TASK DETAILS: Print the lines of the listing below verbatim from its first line through the line bearing "random.seed(7)". Any pictures are to be omitted.

===== INPUT =====

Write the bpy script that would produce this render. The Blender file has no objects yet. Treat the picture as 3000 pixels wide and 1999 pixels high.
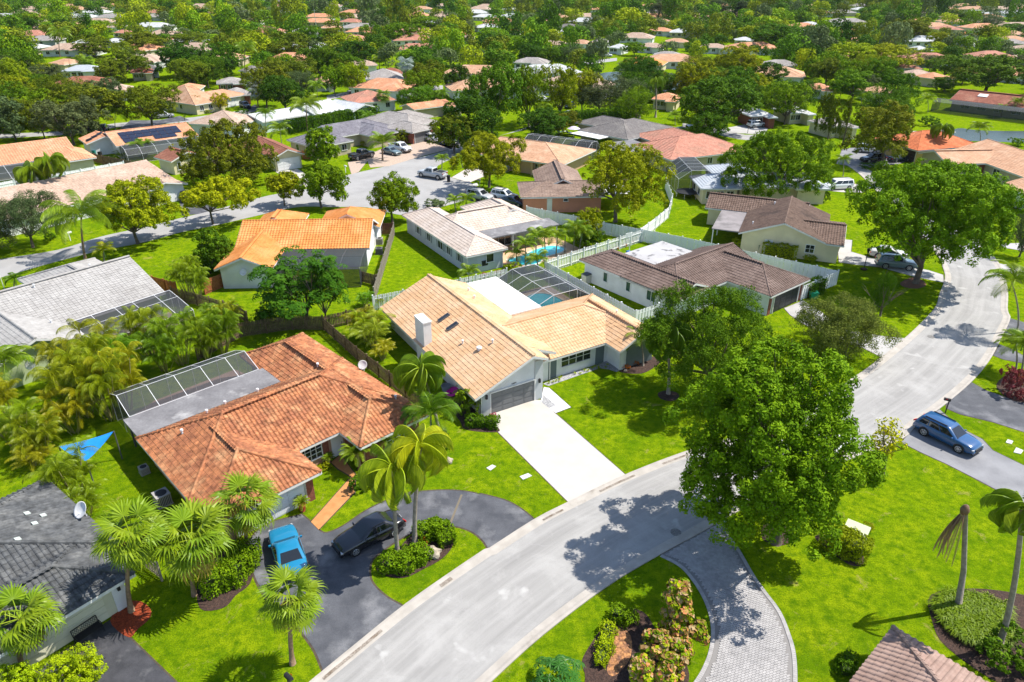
import bpy, bmesh, math, random
import numpy as np
from mathutils import Vector, Matrix
from mathutils.geometry import tessellate_polygon

SC = bpy.context.scene
COL = SC.collection
R_ = math.radians
rng = np.random.default_rng(7)
random.seed(7)

# ------------------------------------------------------------------ camera, sky, sun, exposure
CAM_H, FPX, HORIZON = 33.5, 2083.0, -90.0          # drone height (m), focal length and horizon row of the 3000 px survey frame
TILT = math.atan((999.5 - HORIZON) / FPX)
cam_d = bpy.data.cameras.new('camera'); cam = bpy.data.objects.new('camera', cam_d); COL.objects.link(cam)
cam.location = (0, 0, CAM_H); cam.rotation_euler = (math.pi / 2 - TILT, 0, 0)
cam_d.sensor_fit = 'HORIZONTAL'; cam_d.sensor_width = 36.0; cam_d.lens = 36.0 * FPX / 3000.0
cam_d.clip_start = 0.5; cam_d.clip_end = 9000
SC.camera = cam
TO_SUN = Vector((0.965 * math.cos(R_(57)), 0.26 * math.cos(R_(57)), math.sin(R_(57)))).normalized()
world = bpy.data.worlds.new('World'); SC.world = world; world.use_nodes = True
wn = world.node_tree.nodes; wl = world.node_tree.links
sky = wn.new('ShaderNodeTexSky'); sky.sky_type = 'NISHITA'; sky.sun_disc = False
sky.sun_elevation = R_(57); sky.sun_rotation = math.atan2(TO_SUN.x, TO_SUN.y); sky.air_density = 1.0; sky.dust_density = 0.6
wl.new(sky.outputs[0], wn['Background'].inputs[0]); wn['Background'].inputs[1].default_value = 0.14
sun_d = bpy.data.lights.new('sun', 'SUN'); sun_d.energy = 5.0; sun_d.angle = R_(0.5); sun_d.color = (1.0, 0.95, 0.86)
sun = bpy.data.objects.new('sun', sun_d); COL.objects.link(sun); sun.rotation_euler = TO_SUN.to_track_quat('Z', 'Y').to_euler()
SC.view_settings.view_transform = 'Standard'; SC.view_settings.look = 'None'
SC.view_settings.exposure = 0.65; SC.view_settings.gamma = 1.0
SC.cycles.use_denoising = True
SC.cycles.max_bounces = 6; SC.cycles.diffuse_bounces = 3; SC.cycles.glossy_bounces = 2; SC.cycles.transmission_bounces = 4; SC.cycles.transparent_max_bounces = 12

# ------------------------------------------------------------------ survey: frame readings to metres on the ground
REG = dict(A=(0,0,2.353), B=(1000,0,2.353), C=(2000,0,2.353), D=(0,400,2.353), E=(1000,400,2.353), F=(2000,400,2.353),
           a=(0,900,2.614), b=(700,900,2.614), c=(1400,900,2.614), d=(2200,900,2.614),
           e=(0,1400,2.617), f=(700,1400,2.617), g=(1400,1400,2.617), h=(2200,1400,2.617), o=(0,0,1/1.275), n=(0,0,1.0))
def px(r, x, y):
    q = REG[r]; return q[0] + x / q[2], q[1] + y / q[2]
def ray(r, x, y):
    x, y = px(r, x, y); u = (x - 1500) / FPX; v = -(y - 999.5) / FPX
    return Vector((u, math.cos(TILT) + v * math.sin(TILT), -math.sin(TILT) + v * math.cos(TILT)))
def P(r, x, y, z=0.0):
    d = ray(r, x, y); t = (z - CAM_H) / d.z
    return Vector((d.x * t, d.y * t, z))
def height_at(r, x, y, base):                        # how high the reading stands above a known foot point
    d = ray(r, x, y); return CAM_H + d.z * base[1] / d.y
def m_per_px(base):                                  # metres per survey pixel at that foot point
    return (base[1] * math.cos(TILT) + CAM_H * math.sin(TILT)) / FPX
def frame_xy(w):
    dep = w[1] * math.cos(TILT) - (w[2] - CAM_H) * math.sin(TILT); up = w[1] * math.sin(TILT) + (w[2] - CAM_H) * math.cos(TILT)
    return 1500 + FPX * w[0] / dep, 999.5 - FPX * up / dep
LOC = {}
def loc(o):
    return LOC.get(o.name, o.location)

# ------------------------------------------------------------------ names, labels
TAGGED = []
def tag(o, label=None, cat=None, group=None, kind=None, auto=False, at=None):
    if label: o['label'] = label
    if cat: o['category'] = cat
    if group: o['group'] = group
    if kind: o['kind'] = kind
    if auto: TAGGED.append((o, label, at if at is not None else o.location.copy()))
    return o
def empty(name, loc=(0, 0, 0), rz=0.0, sc=None):
    o = bpy.data.objects.new(name, None); COL.objects.link(o); o.location = loc; o.rotation_euler = (0, 0, rz)
    o.empty_display_size = 0.3
    if sc: o.scale = sc
    return o
def put(name, me, parent=None, loc=(0, 0, 0), rot=(0, 0, 0), sc=(1, 1, 1), mat=None):
    o = bpy.data.objects.new(name, me); COL.objects.link(o)
    if parent is not None: o.parent = parent
    o.location = loc; o.rotation_euler = rot; o.scale = sc
    if mat is not None:
        o.material_slots[0].link = 'OBJECT'; o.material_slots[0].material = mat
    return o

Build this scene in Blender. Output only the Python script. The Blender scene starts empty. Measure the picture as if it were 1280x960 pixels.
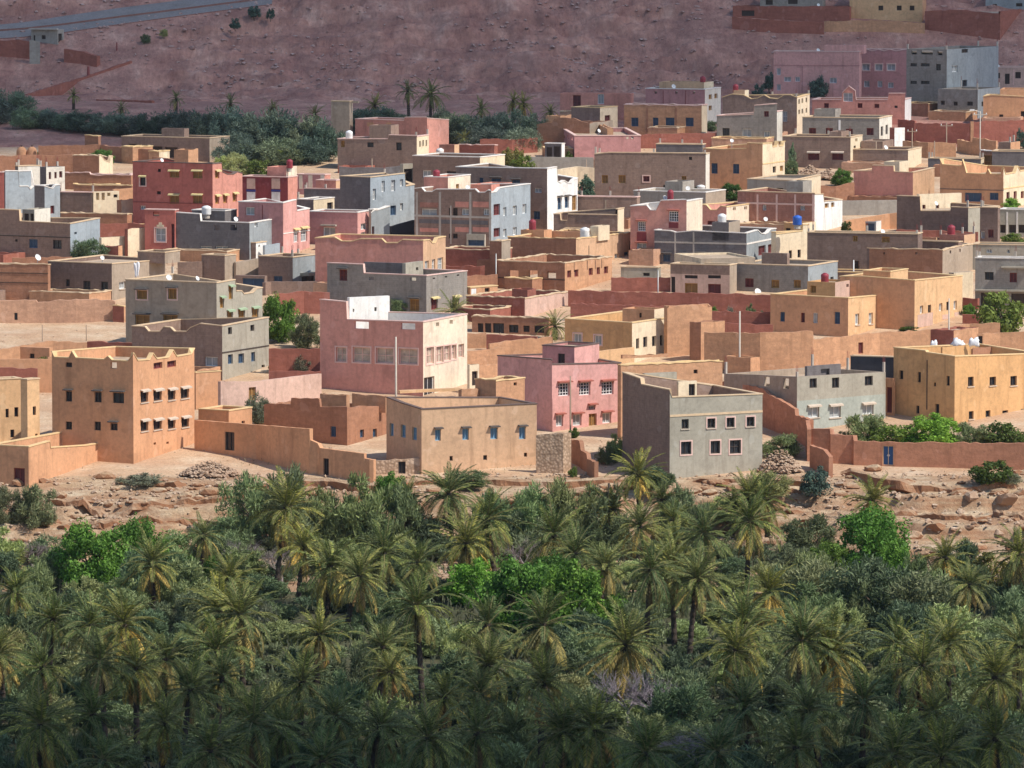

=====

OUTPUT OF THE TASK:
Write the bpy script that would produce this render. The Blender file has no objects yet. Treat the picture as 3000 pixels wide and 1999 pixels high.
import bpy, bmesh, math, random
import numpy as np
from mathutils import Vector, Matrix
from mathutils.geometry import tessellate_polygon

SC = bpy.context.scene
COL = SC.collection
R_ = math.radians
rng = np.random.default_rng(7)
random.seed(7)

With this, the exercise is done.